Julian Flood, Chair of UKIP West Suffolk and a former District and County Councillor argues that the betrayal by the political establishment of the 17.4m who voted for Brexit is not untypical. This blog first appeared on Independence Daily and we re-publish with thanks.The Brexit referendum (and the subsequent manoeuvres of the UK's political parties to avoid its consequences) shows that we have come to the end of democracy. Politicians brush aside the petitions that tens of thousands vote for, or pay only perfunctory attention, patting us on the head and telling us to run along. They present us with party manifestos that promise binding commitments to various policies and then when they are elected to carry out those promises they simply ignore them. Vote Left, vote Right. Result? No change.
In 2010 Cameron promised to limit immigration. He even signed a pledge telling us that if he failed, we could sack him. For six years the UK had a Home Secretary who promised to reduce immigration to tens of thousands, rather than the hundreds of thousands that were arriving. Now we have a Prime Minister who made the same promise but her current Home Secretary has just announced that he is abandoning that policy. The result? Hundreds of thousands still arriving. No change.
The biggest vote in the history of our country was to leave the EU, no ifs, no buts, out of the Customs Union, out of the Single Market, no more unfettered freedom of movement, leave meant leave. The effort from both sides of the debate was prodigious, from the highest level TV debates to the humble efforts of letterbox stuffers and doorstep visitors. Result? Lies, cheating, betrayal. No change there then.
The journalists who should be monitoring and exposing the failure of our appointed masters to live up to their promises, to tell the truth, are bought and paid for themselves or ideologically possessed by outdated political battles. Worse, many are sold, soul and conscience, to rich men who care nothing for our country or our people.
What the hell is going on?
If we can't trust the promises on which we choose to vote, what control do we have? If no-one exposes the lies, how are we to decide? Our rulers promise the world and deliver what they have already decided they want to deliver.
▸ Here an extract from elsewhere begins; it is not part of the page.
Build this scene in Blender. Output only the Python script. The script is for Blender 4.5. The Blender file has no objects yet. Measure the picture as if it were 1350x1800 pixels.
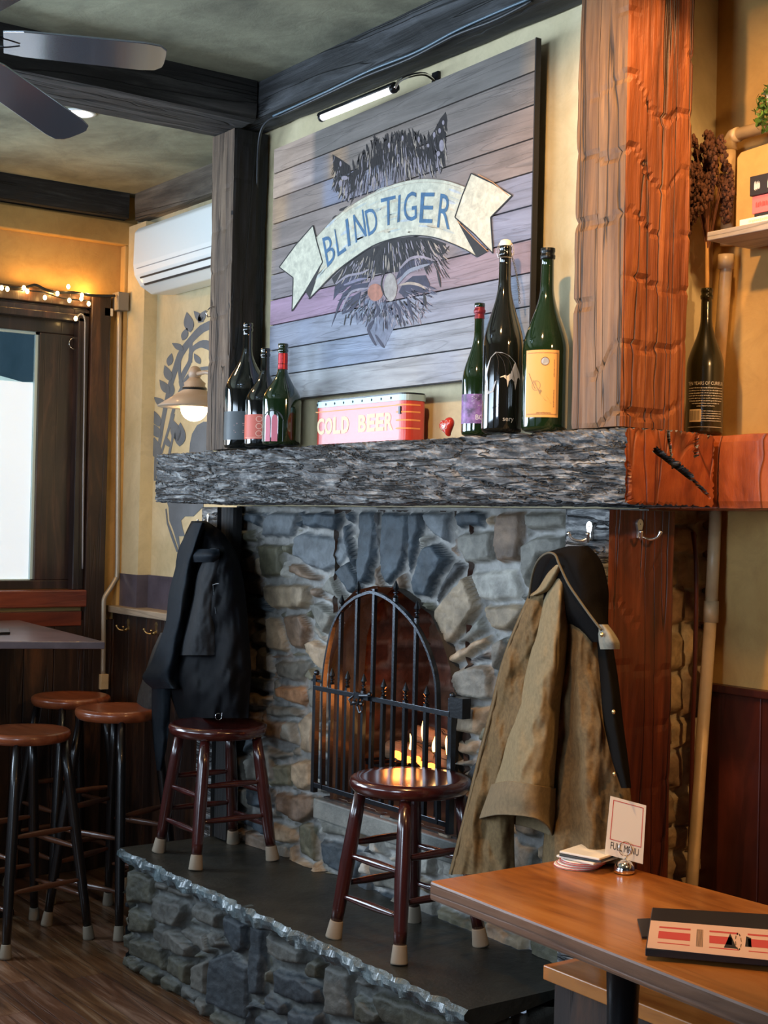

The ballot box has failed not just because our political class has failed but because there are millions who vote for a label, not caring to look behind the label to see the rotting reality, to see that the label is itself a lie. So what power do we have, those of us who care not for labels but for integrity, for delivered promises, who care for the truth? What influence can we exert to steer our destiny?
We have money.
As individuals we have little economic power, just a few thousand pounds a year we can redirect here or there. We're not like George Soros who can put billions into causes that catch his plutocratic fancy, but we are not individuals, we are legion. In the case of the referendum we are 17,400,000. Judging by the responses we are getting at our Brexit market stalls a second referendum to leave the EU would attract a larger majority. Let's call it 18 million people who would vote to leave. If everyone of that 18 million spent a thousand pounds less on EU goods then the result is stunning – £18,000,000,000.
Let's start small. Let's first decide that we will appeal over the heads of the German government – those intransigent and power-seeking puppet-masters who seem to delight in humiliating our naive and incompetent negotiators – and speak directly to those who design, manufacture and sell German products. Why should we support a major industry in a country which is going out of its way to damage the UK and reduce our capabilities as an industrial rival? Let's stop buying new German cars. In the UK we'll be ignored by our own government, but in Germany BMW will be pulling the strings as soon as their UK sales figures dip.
After BMW we can boycott other EU targets, buy Australian wine instead of French, Scotch or Norfolk malt whisky instead of Cognac, Kenyan vegetables, English cheeses. A small change here, a small change there and we could make a difference of millions working in industries that have the ear of the EU. It may be a small weapon, a weak response to the overbearing power of the money men and the bureaucrats who are in their pockets, but what choice do we have? It's fight, you bastards, or it's surrender. I know which I prefer.
Let's have a slogan to kick it off.
'Buying a new BMW car is an unpatriotic act'.